For real "one-off" things (fire and forget, no reuse) the discussion is pretty much pointless as you could use anything at hand to get from A to B which probably ends up in "it depends on multiple factors".

>> Doing it a compiled language, especially one like C/C++, throws that out the window."

Language and runtime environments are different things.

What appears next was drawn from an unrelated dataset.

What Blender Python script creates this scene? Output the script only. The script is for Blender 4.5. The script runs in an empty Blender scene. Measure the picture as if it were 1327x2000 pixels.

C/C++ itself throws nothing out the window:
[cling]$ #include <stdexcept>
[cling]$ throw std::runtime_error("no segfault here")
>>> Caught a std::exception!
>>> no segfault here
[cling]$ auto x = (int *)nullptr
(int *) nullptr
[cling]$ auto no_segfault_here_either = *x
input_line_7:2:34: warning: null passed to a callee that requires a non-null argument [-Wnonnull]
auto no_segfault_here_either = *x
^

"Debugging a python script raising exceptions and terminating is a whole lot nicer than debugging a seg fault before you can start the work that was the real purpose of using the tool."

What you also get with Python is:
* one layer of complexity having to wrap/convert everything between "infrastructure world" and "script world"
* code very hard to reuse elsewhere, doesn't scale very well (GIL still there for instance) and brings a lots of baggage, especially a "forced" runtime environment

When your get stuck in above constraints or a Python encode/decode-hell you may have to chew and swallow that "lot nicer" statement and it won't be tasty (been there multiple times). Python has not moved away from the "scripting" corner, rather sunken in deeper, whereas other languages is moving in other directions. Everything is evolving (changing) rapidly though.